Com efeito, o projeto de Pirro primeiro teve de vencer as dificuldades da escolha improvável de então. Uma localidade cheia de irregularidades topográficas, tomada por dunas, morros e mangues, de repente teve de ser em grande parte aterrada e planificada para dar lugar aos quarteirões de ruas que iam desembocar no Rio Sergipe. E tudo na pressa exigida para colocar no devido funcionamento a nova capital. Daí algumas indevidas intervenções no espaço geográfico que até hoje apresentam problemas.
Contudo, as imperfeições apresentadas hoje pelo tabuleiro de Pirro são minimamente geográficas e maximamente administrativas. Ainda que aqui e acolá a cidade seja alagada pelas imprevidências do antigo planejamento, ainda assim a culpa será de quem pode dispor da moderna engenharia para resolver ou minimizar os problemas surgidos. Mas parece praga: basta chover com maior volume e os mesmos lugares transbordam iguais a rios urbanos. E não só canais como bueiros de esquinas. Então o trânsito praticamente para em determinadas regiões da cidade.

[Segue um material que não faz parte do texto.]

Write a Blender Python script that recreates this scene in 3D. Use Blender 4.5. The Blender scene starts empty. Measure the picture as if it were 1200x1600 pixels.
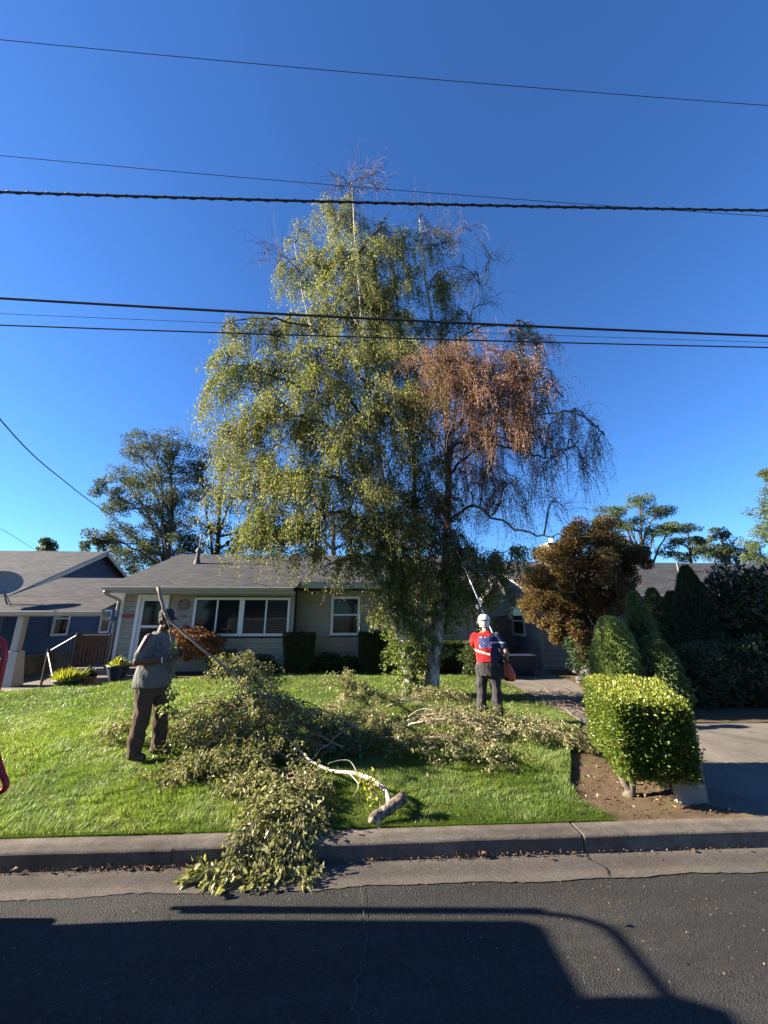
import bpy, math, random
import numpy as np
from mathutils import Vector, Matrix

# ------------------------------------------------------------------ camera, sky, sun, exposure
scene = bpy.context.scene
COL = scene.collection
F_PX, PITCH, YAW, CAM_Z = 605.0, math.radians(15.2), math.radians(3.2), 1.87
cam_data = bpy.data.cameras.new('camera')
cam_data.sensor_fit = 'VERTICAL'
cam_data.sensor_height = 24.0
cam_data.lens = F_PX / 1600.0 * 24.0
cam_data.clip_start = 0.05
cam_data.clip_end = 2000.0
cam = bpy.data.objects.new('camera', cam_data)
COL.objects.link(cam)
cam.location = (0, 0, CAM_Z)
cam.rotation_euler = (math.pi / 2 + PITCH, 0, -YAW)
scene.camera = cam

SUN_EL, SUN_AZ = math.radians(23.0), math.radians(3.3)     # low sun from the left, a touch behind the street line
to_sun = Vector((-math.cos(SUN_EL) * math.cos(SUN_AZ), math.cos(SUN_EL) * math.sin(SUN_AZ), math.sin(SUN_EL)))
world = bpy.data.worlds.new('World')
scene.world = world
world.use_nodes = True
wn = world.node_tree
for n in list(wn.nodes): wn.nodes.remove(n)
sky = wn.nodes.new('ShaderNodeTexSky')
sky.sky_type = 'NISHITA'
sky.sun_disc = False
sky.sun_elevation = SUN_EL
sky.sun_rotation = math.atan2(to_sun.x, to_sun.y)
sky.air_density = 1.0
sky.dust_density = 0.2
sky.ozone_density = 3.0
bg = wn.nodes.new('ShaderNodeBackground')
bg.inputs['Strength'].default_value = 0.05
wo = wn.nodes.new('ShaderNodeOutputWorld')
wb = wn.nodes.new('ShaderNodeMix'); wb.data_type = 'RGBA'; wb.blend_type = 'MULTIPLY'      # cool white balance, even over the whole sky
wb.inputs[0].default_value = 1.0; wb.inputs[7].default_value = (0.385, 0.67, 1.05, 1)
wn.links.new(sky.outputs[0], wb.inputs[6]); wn.links.new(wb.outputs[2], bg.inputs['Color'])
wn.links.new(bg.outputs[0], wo.inputs['Surface'])

sun_data = bpy.data.lights.new('sun', 'SUN')
sun_data.energy = 5.0
sun_data.angle = math.radians(0.53)
sun_data.color = (1.0, 0.88, 0.70)
sun = bpy.data.objects.new('sun', sun_data)
COL.objects.link(sun)
sun.location = (-30, 0, 20)
sun.rotation_euler = (-to_sun).to_track_quat('-Z', 'Y').to_euler()

vs = scene.view_settings
vs.view_transform = 'Standard'
vs.look = 'None'
vs.exposure = 2.3
vs.gamma = 1.0
vs.use_curve_mapping = False

# ------------------------------------------------------------------ helpers
rng = np.random.default_rng(7)
random.seed(7)
_fw = np.array([math.sin(YAW) * math.cos(PITCH), math.cos(YAW) * math.cos(PITCH), math.sin(PITCH)])
_rt = np.array([math.cos(YAW), -math.sin(YAW), 0.0])
_up = np.cross(_rt, _fw)
_C = np.array([0, 0, CAM_Z])
def _ray(px, py): return _fw + _rt * ((px - 600) / F_PX) + _up * ((800 - py) / F_PX)
def at(px, py, y):            # surveyed point: bearing measured in the photograph, depth given
    r = _ray(px, py); return _C + r * (y / r[1])
def atx(px, py, x):
    r = _ray(px, py); return _C + r * (x / r[0])
def gnd(px, py, z=0.0):
    r = _ray(px, py); return _C + r * ((z - CAM_Z) / r[2])

def tag(o, label=None, cat=None, group=None, kind=None):
    if label: o['label'] = label
    if cat: o['category'] = cat
    if group: o['group'] = group
    if kind: o['kind'] = kind
    return o
def empty(name, loc=(0, 0, 0), rz=0.0, parent=None):
    o = bpy.data.objects.new(name, None)
    o.empty_display_size = 0.2
    COL.objects.link(o)
    o.location = loc
    o.rotation_euler = (0, 0, rz)
    if parent: o.parent = parent
    return o
def link(name, me, mat=None, parent=None):
    if mat is not None and len(me.materials) == 0: me.materials.append(mat)
    o = bpy.data.objects.new(name, me)
    COL.objects.link(o)
    if parent is not None: o.parent = parent
    return o
def copy_tree(o, parent=None):
    c = o.copy(); COL.objects.link(c); c.parent = parent
    for ch in list(o.children): copy_tree(ch, c)
    return c

class Geo:
    """collects vertices and faces, builds ONE mesh object"""
    def __init__(s): s.v = []; s.f = []; s.n = 0; s.t = []
    def add(s, v, f, tint=None):
        v = np.asarray(v, float).reshape(-1, 3)
        if isinstance(f, np.ndarray): s.f.append(f + s.n)
        else:
            for q in f: s.f.append(np.array([q]) + s.n)
        s.v.append(v); s.n += len(v)
        s.t.append(np.full(len(v), 0.5) if tint is None else np.asarray(tint, float))
        return s
    def box(s, a, b, M=None):
        x0, y0, z0 = a; x1, y1, z1 = b
        v = np.array([(x0,y0,z0),(x1,y0,z0),(x1,y1,z0),(x0,y1,z0),(x0,y0,z1),(x1,y0,z1),(x1,y1,z1),(x0,y1,z1)], float)
        if M is not None: v = v @ np.array(M.to_3x3()).T + np.array(M.translation)
        return s.add(v, np.array([(0,3,2,1),(4,5,6,7),(0,1,5,4),(1,2,6,5),(2,3,7,6),(3,0,4,7)]))
    def bevbox(s, a, b, r=0.02):
        x0, y0, z0 = a; x1, y1, z1 = b
        pts = []
        for (z, ins) in ((z0, r), (z0 + r, 0), (z1 - r, 0), (z1, r)):
            q = [(x0+r+ins*0.0, y0+ins), (x1-r, y0+ins), (x1-ins, y0+r), (x1-ins, y1-r), (x1-r, y1-ins), (x0+r, y1-ins), (x0+ins, y1-r), (x0+ins, y0+r)]
            pts += [(x, y, z) for x, y in q]
        f = []
        for k in range(3):
            for i in range(8):
                j = (i + 1) % 8
                f.append((k*8+i, k*8+j, k*8+8+j, k*8+8+i))
        s.add(pts, np.array(f))
        n = s.n - 32
        s.f.append(np.array([[n+7-i for i in range(8)]])); s.f.append(np.array([[n+24+i for i in range(8)]]))
        return s
    def prism(s, poly, z0, z1):           # polygon in xy, extruded in z
        n = len(poly)
        v = [(x, y, z0) for x, y in poly] + [(x, y, z1) for x, y in poly]
        s.add(v, np.array([(i, (i+1) % n, n+(i+1) % n, n+i) for i in range(n)]))
        k = s.n - 2*n
        s.f.append(np.array([[k+n-1-i for i in range(n)]])); s.f.append(np.array([[k+n+i for i in range(n)]]))
        return s
    def prism_x(s, poly, x0, x1):         # polygon in (y,z), extruded in x
        n = len(poly)
        v = [(x0, y, z) for y, z in poly] + [(x1, y, z) for y, z in poly]
        s.add(v, np.array([(i, (i+1) % n, n+(i+1) % n, n+i) for i in range(n)]))
        k = s.n - 2*n
        s.f.append(np.array([[k+n-1-i for i in range(n)]])); s.f.append(np.array([[k+n+i for i in range(n)]]))
        return s
    def tubes(s, paths, radii, sides=5, tint=None, cap=True):
        P = np.asarray(paths, float); R = np.asarray(radii, float)
        if P.ndim == 2: P = P[None]; R = R[None]
        N, K, _ = P.shape
        T = np.empty_like(P)
        T[:, 1:-1] = P[:, 2:] - P[:, :-2]; T[:, 0] = P[:, 1] - P[:, 0]; T[:, -1] = P[:, -1] - P[:, -2]
        T /= np.linalg.norm(T, axis=2, keepdims=True) + 1e-9
        mean = P[:, -1] - P[:, 0]
        ref = np.where(np.abs(mean[:, 2:3]) > 0.8 * np.linalg.norm(mean, axis=1, keepdims=True), np.array([[1., 0.13, 0]]), np.array([[0.1, 0.05, 1.]]))
        A = np.cross(T, ref[:, None, :]); A /= np.linalg.norm(A, axis=2, keepdims=True) + 1e-9
        B = np.cross(T, A)
        ang = np.arange(sides) * 2 * math.pi / sides
        V = P[:, :, None] + R[:, :, None, None] * (A[:, :, None] * np.cos(ang)[None, None, :, None] + B[:, :, None] * np.sin(ang)[None, None, :, None])
        k, i = np.meshgrid(np.arange(K - 1), np.arange(sides), indexing='ij')
        j = (i + 1) % sides
        f = np.stack([k*sides+i, k*sides+j, (k+1)*sides+j, (k+1)*sides+i], -1).reshape(-1, 4)
        f = (f[None] + (np.arange(N) * K * sides)[:, None, None]).reshape(-1, 4)
        tt = None
        if tint is not None: tt = np.repeat(np.asarray(tint, float).reshape(N), K * sides)
        base = s.n
        s.add(V.reshape(-1, 3), f, tt)
        if cap:
            for q in range(N):
                b = base + q * K * sides
                s.f.append(np.array([[b + sides - 1 - m for m in range(sides)]])); s.f.append(np.array([[b + (K-1)*sides + m for m in range(sides)]]))
        return s
    def leaves(s, P, D, S, tint, width=0.55, fold=0.10, r=None):
        r = r or rng
        P = np.asarray(P, float); N = len(P)
        if N == 0: return s
        D = np.asarray(D, float); D = D / (np.linalg.norm(D, axis=1, keepdims=True) + 1e-9)
        S = np.broadcast_to(np.asarray(S, float), (N,))[:, None]
        rv = r.normal(size=(N, 3))
        side = np.cross(D, rv); side /= np.linalg.norm(side, axis=1, keepdims=True) + 1e-9
        nr = np.cross(D, side)
        mid = P + D * S * 0.42
        V = np.stack([P, mid + side*S*width*0.5 + nr*S*fold, P + D*S + nr*S*fold*0.6, mid - side*S*width*0.5 + nr*S*fold], 1)
        b = np.arange(N)[:, None] * 4
        f = np.concatenate([b + np.array([[0, 3, 2]]), b + np.array([[0, 2, 1]])], 0)
        s.add(V.reshape(-1, 3), f, np.repeat(np.broadcast_to(np.asarray(tint, float), (N,)), 4))
        return s
    def mesh(s, name, smooth=False):
        me = bpy.data.meshes.new(name)
        V = np.concatenate(s.v) if s.v else np.zeros((0, 3))
        me.vertices.add(len(V)); me.vertices.foreach_set('co', V.astype(np.float32).ravel())
        idx = np.concatenate([f.ravel() for f in s.f]) if s.f else np.zeros(0, int)
        tot = np.concatenate([np.full(f.shape[0], f.shape[1]) for f in s.f]) if s.f else np.zeros(0, int)
        me.loops.add(len(idx)); me.loops.foreach_set('vertex_index', idx.astype(np.int32))
        me.polygons.add(len(tot))
        st = np.concatenate([[0], np.cumsum(tot)[:-1]]) if len(tot) else tot
        me.polygons.foreach_set('loop_start', st.astype(np.int32))
        me.polygons.foreach_set('use_smooth', np.full(len(tot), bool(smooth)))
        a = me.attributes.new('tint', 'FLOAT', 'POINT')
        a.data.foreach_set('value', np.concatenate(s.t).astype(np.float32) if s.t else np.zeros(0, np.float32))
        me.update(calc_edges=True)
        return me
    def build(s, name, mat=None, parent=None, smooth=False):
        return link(name, s.mesh(name, smooth), mat, parent)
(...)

Pirro pensou numa cidade de fácil locomoção, com ruas simetricamente dispostas, percursos geralmente retos, onde pessoas e meios de transportes de repente não se confrontassem num caos. E certamente ficaria atordoado se pudesse avistar o estágio atual de seu sublime e acolhedor tabuleiro. Não somente as peças do xadrez ganharam características totalmente diferentes como a sua bandeja quadrangular se expandiu de modo disforme e imprevisível. E desde muito se fala em Plano Diretor sem que tal norteamento urbanístico - com as novas exigências que a expansão da cidade tanto requer - se torne realidade.
São poucas as vias construídas para o futuro, para o crescimento da cidade e do número de veículos. Do mesmo modo, são raras as intervenções no trânsito que produzem resultados satisfatórios, que permitam maior fluidez e mobilidade. Pelo contrário, em muitos casos direcionam tanto o fluxo de veículos em determinadas vias que a solução acaba se tornando problema.
Vergonhoso exemplo acontece no trecho da Avenida Carlos Burlamaqui em direção à Praça Godofredo Diniz (ou praça da jogatina). Somente aí é mão dupla, com táxis lotação em alta velocidade cruzando em via apertada com veículos de passeio, colocando em constante risco a vida de pedestres e de moradores. E um verdadeiro caos na esquina da Rua Lagarto, com carros que chegam de três direções diferentes. Contudo, ao invés de tentar resolver o problema, os órgãos de trânsito se preocupam apenas em encaminhar guardas com seus formulários de multas.
Grande parte do centro da cidade se transformou em feiras livres a céu aberto, desorganizadas e imundas, num misto de informalidade e ilicitudes. Da Avenida Airton Teles até a Rua Geru, passando pelos arredores da Praça João XXIII e seguindo em direção aos mercados, a situação é verdadeiramente dramática para uma jovem cidade que se arvora de possuir tantas belezas e insiste em se apresentar com a ilusória roupagem de capital da qualidade de vida. A imundície, a desorganização e a criminalidade que povoam a Rodoviária Velha são exemplos maiores de uma cidade que se enfeia cada vez mais.
Não, Pirro não queria assim, mas o tabuleiro de xadrez aracajuano está tão avolumado que as peças parecem sufocadas, estagnadas, sem ter mais para onde ir. E é xeque-mate na cidade com sua imobilidade urbana, seu comércio clandestino tomando conta do centro, suas lixeiras a céu aberto, ruas estreitas com calçadas esburacadas, falta de engenharia de tráfego e seu descabido privilégio aos táxis lotação em detrimento de outros veículos e pedestres.
Mas xeque-mate principalmente nas administrações estadual e municipal que parecem totalmente omissas diante de situações que chegam a ser vergonhosas. Afinal de contas, será que vão deixar que o prédio do antigo Hotel Palace a qualquer instante caia por cima daqueles ambulantes, lojistas e transeuntes, ou vão tomar alguma providência?